Corriere della Sera - Io Donna
«Il clarinetto è una parte del mio corpo»
Zoe Pia
36 anni, di Oristano, vive in provincia di Rovigo. Clarinettista, compositrice, insegnante, nel 2018 dà vita al Pedras et Sonus Jazz Festival, di cui è project manager e direttrice artistica
«Per me e mio fratello, da
piccoli, la stanza dei giochi era quella degli strumenti
musicali: chitarre, batteria, tastiere... Il clarinetto l’ho trovato sotto l’albero di
Natale a otto anni. Ho iniziato a suonarlo nella
banda del paese, di cui faceva parte mio padre;
da lì il lungo percorso di studi, il Conservatorio a Cagliari, il perfezionamento musicale
su diversi fronti, dalla musica da camera alla composizione,
sino al jazz, che per me è un contenitore di diritti, di libertà. Racchiude tutto ciò
che è positivo, costruttivo e rispettoso, necessita di ascolto reciproco, abbraccia, non
denigra nulla. Lo vedo anche nel mio ruolo di professoressa: insegno in una scuola media a indirizzo musicale, e lo scorso anno ho lanciato un progetto,
il Little Jazz Festival, in cui i ragazzi, presi a organizzare
un festival in tutto e per tutto, hanno imparato a valorizzare se stessi insieme agli altri. stato anche una
sorta di esperimento sociale, che quest’anno replicheremo con delle novità, e la vitalità
mostrata mi ha rigenerato; loro, poi, sono stati così
felici che l’ultimo giorno mi hanno chiesto se mi potevano abbracciare. Per chi fa la mia
professione, l’attività didattica è importante: alla fine in
Italia quasi tutti insegnano, anche perché i tempi
dedicati alla produzione, alla creazione, non sono
retribuiti; è proprio palese la disparità tra la musica orchestrale, dove si percepisce
uno stipendio, e quella da camera o il jazz stesso. La docenza si accompagna alla fondamentale parte
prettamente dedicata all’aspetto musicale; per me il clarinetto è un po’ un prolungamento del mio corpo, se sto qualche giorno senza suonare ne risento a livello emotivo.

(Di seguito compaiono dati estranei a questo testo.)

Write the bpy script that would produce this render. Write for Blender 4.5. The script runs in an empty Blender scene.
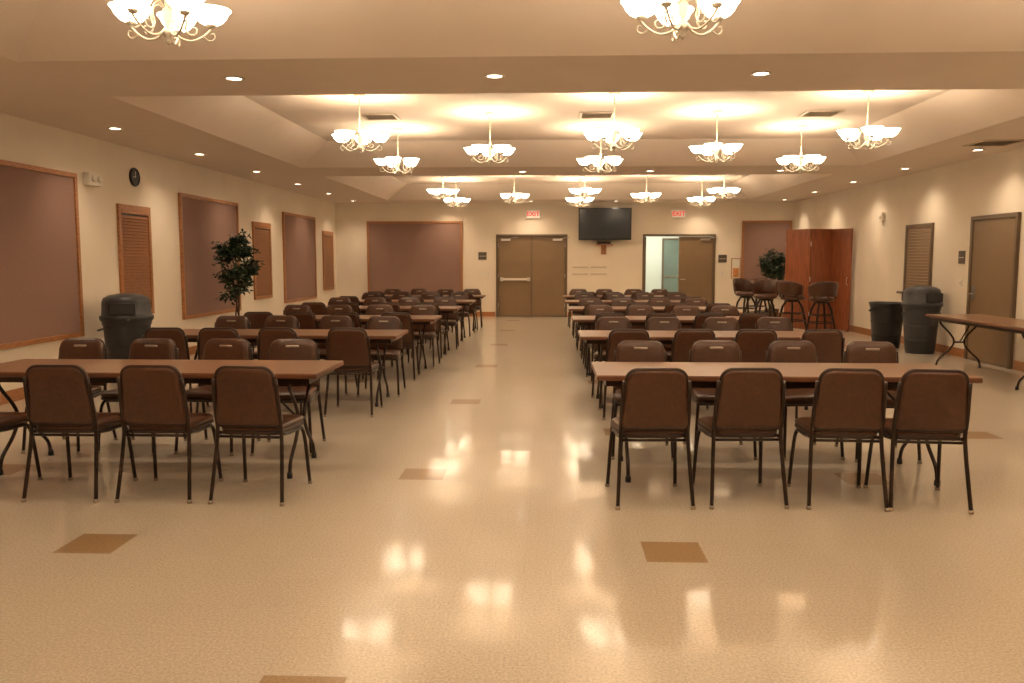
import bpy, bmesh, math, random
from mathutils import Vector, Matrix
random.seed(7)
scene = bpy.context.scene
COL = scene.collection
scene.view_settings.view_transform = 'Standard'
scene.view_settings.look = 'None'
scene.view_settings.exposure = 0.2

# ------------------------------------------------------------ dimensions
XL, XR = -5.70, 6.45
YB, YF = -1.60, 22.50
ZS = 3.03      # soffit height
ZT = 3.38      # tray height

# ------------------------------------------------------------ materials
def nodes_of(m):
    m.use_nodes = True
    return m.node_tree.nodes, m.node_tree.links

def mat(name, col, rough=0.5, metal=0.0, noise=0.0, nscale=20.0, bump=0.0, spec=0.5, stretch=None, coat=0.0, emit=None, estr=0.0):
    m = bpy.data.materials.new(name)
    N, L = nodes_of(m)
    b = N['Principled BSDF']
    b.inputs['Base Color'].default_value = (*col, 1)
    b.inputs['Roughness'].default_value = rough
    b.inputs['Metallic'].default_value = metal
    b.inputs['Specular IOR Level'].default_value = spec
    b.inputs['Coat Weight'].default_value = coat
    if emit:
        b.inputs['Emission Color'].default_value = (*emit, 1)
        b.inputs['Emission Strength'].default_value = estr
    if noise > 0 or bump > 0:
        tc = N.new('ShaderNodeTexCoord')
        mp = N.new('ShaderNodeMapping')
        if stretch: mp.inputs['Scale'].default_value = stretch
        nz = N.new('ShaderNodeTexNoise')
        nz.inputs['Scale'].default_value = nscale
        nz.inputs['Detail'].default_value = 5
        L.new(tc.outputs['Object'], mp.inputs['Vector'])
        L.new(mp.outputs['Vector'], nz.inputs['Vector'])
        if noise > 0:
            r = N.new('ShaderNodeValToRGB')
            r.color_ramp.elements[0].position = 0.3
            r.color_ramp.elements[1].position = 0.7
            r.color_ramp.elements[0].color = (*[c*(1-noise) for c in col], 1)
            r.color_ramp.elements[1].color = (*[min(1, c*(1+noise)) for c in col], 1)
            L.new(nz.outputs['Fac'], r.inputs['Fac'])
            L.new(r.outputs['Color'], b.inputs['Base Color'])
        if bump > 0:
            bp = N.new('ShaderNodeBump')
            bp.inputs['Strength'].default_value = bump
            bp.inputs['Distance'].default_value = 0.01
            L.new(nz.outputs['Fac'], bp.inputs['Height'])
            L.new(bp.outputs['Normal'], b.inputs['Normal'])
    return m

M = {}
M['wall'] = mat('wall_paint', (0.79, 0.70, 0.57), 0.6, noise=0.03, nscale=2, bump=0.05)
M['ceil'] = mat('ceiling_paint', (0.78, 0.68, 0.595), 0.8, noise=0.02, nscale=3, bump=0.05)
M['oak'] = mat('oak_trim', (0.38, 0.16, 0.06), 0.35, noise=0.3, nscale=12, stretch=(1, 1, 8))
M['cherry'] = mat('cherry_wood', (0.27, 0.08, 0.03), 0.35, noise=0.3, nscale=6, stretch=(6, 6, 0.6))
M['fabric'] = mat('tack_fabric', (0.29, 0.18, 0.143), 0.9, noise=0.08, nscale=120, bump=0.3, spec=0.1)
M['door'] = mat('door_paint', (0.22, 0.142, 0.074), 0.4, noise=0.03, nscale=5)
M['frame'] = mat('door_frame_paint', (0.15, 0.10, 0.06), 0.4, noise=0.03, nscale=5)
M['steel'] = mat('brushed_steel', (0.65, 0.62, 0.58), 0.3, 1.0, noise=0.05, nscale=50)
M['vinyl'] = mat('brown_vinyl', (0.070, 0.0245, 0.0095), 0.36, noise=0.18, nscale=35, bump=0.15, coat=0.1)
M['vinyl2'] = mat('brown_vinyl_edge', (0.030, 0.012, 0.006), 0.4, noise=0.1, nscale=35)
M['tube'] = mat('brown_tube_metal', (0.030, 0.016, 0.010), 0.3, 0.4, noise=0.1, nscale=30)
M['glide'] = mat('chair_glide', (0.38, 0.31, 0.24), 0.4, 0.6, noise=0.05)
M['ttop'] = mat('table_laminate', (0.25, 0.133, 0.073), 0.28, noise=0.16, nscale=5, stretch=(1, 14, 1), coat=0.15)
M['tedge'] = mat('table_edge', (0.14, 0.052, 0.024), 0.35, noise=0.1, nscale=8)
M['black'] = mat('black_plastic', (0.012, 0.012, 0.013), 0.35, noise=0.1, nscale=20)
M['screen'] = mat('tv_screen', (0.006, 0.006, 0.007), 0.2, noise=0.05, nscale=2)
M['binG'] = mat('grey_bin_plastic', (0.036, 0.038, 0.043), 0.45, noise=0.1, nscale=15, bump=0.1)
M['binB'] = mat('black_bin_plastic', (0.010, 0.010, 0.012), 0.4, noise=0.1, nscale=15)
M['white'] = mat('white_plastic', (0.78, 0.72, 0.62), 0.4, noise=0.02)
M['blind'] = mat('wood_blind', (0.32, 0.14, 0.062), 0.4, noise=0.2, nscale=10, stretch=(1, 1, 10))
M['shutter'] = mat('roll_shutter', (0.30, 0.20, 0.12), 0.4, noise=0.04)
M['leaf'] = mat('ficus_leaf', (0.012, 0.032, 0.010), 0.45, noise=0.4, nscale=6)
M['bark'] = mat('bark', (0.10, 0.055, 0.03), 0.8, noise=0.3, nscale=25, bump=0.4)
M['pot'] = mat('basket_pot', (0.16, 0.09, 0.045), 0.7, noise=0.3, nscale=40, bump=0.5)
M['soil'] = mat('soil', (0.04, 0.025, 0.015), 0.9, noise=0.4, nscale=40, bump=0.6)
M['cream'] = mat('chandelier_metal', (0.50, 0.43, 0.34), 0.4, 0.1, noise=0.08, nscale=30)
M['shade'] = mat('alabaster_glass_shade', (0.9, 0.8, 0.62), 0.4, noise=0.05, nscale=12, emit=(1.0, 0.82, 0.58), estr=9.5)
M['lamp'] = mat('downlight_lens', (0.9, 0.8, 0.6), 0.4, emit=(1.0, 0.84, 0.62), estr=14.0)
M['red'] = mat('exit_red', (0.7, 0.03, 0.02), 0.4, emit=(1.0, 0.05, 0.03), estr=0.45)
M['exitface'] = mat('exit_face', (0.8, 0.75, 0.68), 0.4, emit=(1.0, 0.8, 0.65), estr=0.15)
M['sign'] = mat('sign_plate', (0.10, 0.075, 0.055), 0.4, noise=0.05)
M['vent'] = mat('vent_dark', (0.13, 0.10, 0.07), 0.6, noise=0.1)
M['ventf'] = mat('vent_frame', (0.55, 0.45, 0.34), 0.5, noise=0.02)
M['poster_o'] = mat('poster_orange', (0.6, 0.25, 0.08), 0.6, noise=0.3, nscale=12)
M['paper'] = mat('paper', (0.75, 0.7, 0.6), 0.7, noise=0.02)
M['vest'] = mat('vestibule_paint', (0.76, 0.75, 0.68), 0.6, noise=0.02)
M['teal'] = mat('glass_teal', (0.20, 0.235, 0.20), 0.15, noise=0.1, nscale=2)

def floor_material():
    m = bpy.data.materials.new('vinyl_tile_floor')
    N, L = nodes_of(m)
    b = N['Principled BSDF']
    tc = N.new('ShaderNodeTexCoord')
    def mth(op, a, bb=None, c=None):
        n = N.new('ShaderNodeMath'); n.operation = op
        for i, v in enumerate((a, bb, c)):
            if v is None: continue
            if isinstance(v, (int, float)): n.inputs[i].default_value = v
            else: L.new(v, n.inputs[i])
        return n.outputs[0]
    sp = N.new('ShaderNodeSeparateXYZ'); L.new(tc.outputs['Object'], sp.inputs[0])
    T = 0.305
    x = mth('DIVIDE', mth('SUBTRACT', sp.outputs[0], 0.5), T)
    y = mth('DIVIDE', mth('SUBTRACT', sp.outputs[1], 4.10), T)
    ix = mth('FLOOR', x); iy = mth('FLOOR', y)
    mx = mth('FLOORED_MODULO', ix, 10.0); my = mth('FLOORED_MODULO', iy, 10.0)
    a1 = mth('MULTIPLY', mth('COMPARE', mx, 0.0, 0.3), mth('COMPARE', my, 0.0, 0.3))
    a2 = mth('MULTIPLY', mth('COMPARE', mx, 5.0, 0.3), mth('COMPARE', my, 5.0, 0.3))
    acc = mth('ADD', a1, a2)
    fx = mth('FRACT', x); fy = mth('FRACT', y)
    sx = mth('LESS_THAN', fx, 0.010); sy = mth('LESS_THAN', fy, 0.010)
    seam = mth('MAXIMUM', sx, sy)
    cv = N.new('ShaderNodeCombineXYZ'); L.new(ix, cv.inputs[0]); L.new(iy, cv.inputs[1])
    wn = N.new('ShaderNodeTexWhiteNoise'); wn.noise_dimensions = '3D'; L.new(cv.outputs[0], wn.inputs['Vector'])
    nz = N.new('ShaderNodeTexNoise'); nz.inputs['Scale'].default_value = 85; nz.inputs['Detail'].default_value = 6
    nz.inputs['Roughness'].default_value = 0.7
    L.new(tc.outputs['Object'], nz.inputs['Vector'])
    def ramp(f, c0, c1, p0=0.35, p1=0.65):
        r = N.new('ShaderNodeValToRGB'); L.new(f, r.inputs[0])
        r.color_ramp.elements[0].position = p0; r.color_ramp.elements[1].position = p1
        r.color_ramp.elements[0].color = (*c0, 1); r.color_ramp.elements[1].color = (*c1, 1)
        return r.outputs[0]
    base = ramp(nz.outputs['Fac'], (0.40, 0.345, 0.265), (0.67, 0.59, 0.475))
    accc = ramp(nz.outputs['Fac'], (0.26, 0.165, 0.08), (0.42, 0.28, 0.15))
    def mix(f, a, bb):
        n = N.new('ShaderNodeMix'); n.data_type = 'RGBA'
        if isinstance(f, float): n.inputs[0].default_value = f
        else: L.new(f, n.inputs[0])
        for s, v in ((6, a), (7, bb)):
            if isinstance(v, tuple): n.inputs[s].default_value = (*v, 1)
            else: L.new(v, n.inputs[s])
        return n.outputs[2]
    tone = mth('MULTIPLY_ADD', wn.outputs['Value'], 0.03, 0.97)
    c = mix(acc, base, accc)
    vm = N.new('ShaderNodeVectorMath'); vm.operation = 'SCALE'
    L.new(c, vm.inputs[0]); L.new(tone, vm.inputs['Scale'])
    sf = mth('MULTIPLY', seam, 0.18)
    c = mix(sf, vm.outputs[0], (0.25, 0.18, 0.11))
    L.new(c, b.inputs['Base Color'])
    # slight per tile tilt so reflections break up
    s1 = N.new('ShaderNodeVectorMath'); s1.operation = 'SUBTRACT'
    L.new(wn.outputs['Color'], s1.inputs[0]); s1.inputs[1].default_value = (0.5, 0.5, 0.5)
    s2 = N.new('ShaderNodeVectorMath'); s2.operation = 'MULTIPLY'
    L.new(s1.outputs[0], s2.inputs[0]); s2.inputs[1].default_value = (0.009, 0.009, 0)
    n2 = N.new('ShaderNodeTexNoise'); n2.inputs['Scale'].default_value = 6.0; n2.inputs['Detail'].default_value = 2
    L.new(tc.outputs['Object'], n2.inputs['Vector'])
    bp = N.new('ShaderNodeBump'); bp.inputs['Strength'].default_value = 0.045; bp.inputs['Distance'].default_value = 0.01
    L.new(n2.outputs['Fac'], bp.inputs['Height'])
    s3 = N.new('ShaderNodeVectorMath'); s3.operation = 'ADD'
    L.new(bp.outputs['Normal'], s3.inputs[0]); L.new(s2.outputs[0], s3.inputs[1])
    s4 = N.new('ShaderNodeVectorMath'); s4.operation = 'NORMALIZE'; L.new(s3.outputs[0], s4.inputs[0])
    L.new(s4.outputs[0], b.inputs['Normal'])
    b.inputs['Roughness'].default_value = 0.3
    b.inputs['Specular IOR Level'].default_value = 0.25
    b.inputs['Coat Weight'].default_value = 0.62
    b.inputs['Coat Roughness'].default_value = 0.09
    b.inputs['Coat IOR'].default_value = 1.5
    L.new(s4.outputs[0], b.inputs['Coat Normal'])
    return m
M['floor'] = floor_material()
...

Attraverso la musica mi piace trasmettere ciò che
sono - compresi i lati del mio carattere legati alla Sardegna
- e comunicare la libertà, che
a volte può essere cruenta, a volte dolce, melanconica; vi riecheggiano le mie esperienze, dalla musica da camera all’avanguardia, da Brahms alla dodecafonica. E amo attingere, per ispirarmi, al lato misterioso
ed energetico che i siti archeologici sardi racchiudono, agli strumenti come le launeddas, che reinterpreto in chiave personale, ai balli, in cui il suonatore più bravo
era colui che sapeva meglio improvvisare. Ecco l’essenza del jazz sardo. E quel che
spero di dare al pubblico quando sono sul palco è la
possibilità di staccarsi dalla realtà, in semi ipnosi».